Channels can include social media platforms, physical devices like smartphones or laptops, traditional advertising like television or radio, and nontraditional channels like podcasts or product placement.
Referring back to your buyer persona, consider where your audience spends its time, and where
4. Prepare a realistic timeline
Managing expectations is critical to a successful marketing strategy. You won’t be able to reach your goals overnight, but you will be able to reach them if you create a realistic timeline.
Set goals that are tangible and genuinely achievable. For example, if you want to increase engagement with your website, you would focus on the key performance indicators, or KPIs, that give you that information.
You would then take that information and create a realistic timeline over the next several months, fully understanding that changes won’t happen immediately.
Estimating your timeline can sometimes be challenging, but keep in mind that you’ll be hard-pressed to meet your deadline if you don’t set one. Create milestones to help you get there in a predictable manner and the steps you need to take to make it happen.
Sometimes, that means getting feedback on your first draft to refine your marketing strategy until you’re confident that it will be precisely what you’re looking for.

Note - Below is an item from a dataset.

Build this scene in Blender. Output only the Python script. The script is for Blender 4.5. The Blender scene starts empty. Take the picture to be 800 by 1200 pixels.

5. Focus on one or two high-impact activities
Focus on one or two high-impact activities at a time, and put aside the rest of your campaign (which isn’t as important) for later. With this strategy, you’ll be able to make progress on more projects and see success with those two things.
You might need to try different marketing strategies, but you don’t have to do all of them simultaneously.
High-impact marketing activities are the ones that will provide the best return on your resource (effort and money) investment.
The Bottom Line
Keep these 5 tips in mind as you think through your marketing strategy, and you’ll keep your strategy clear and—most importantly—effective.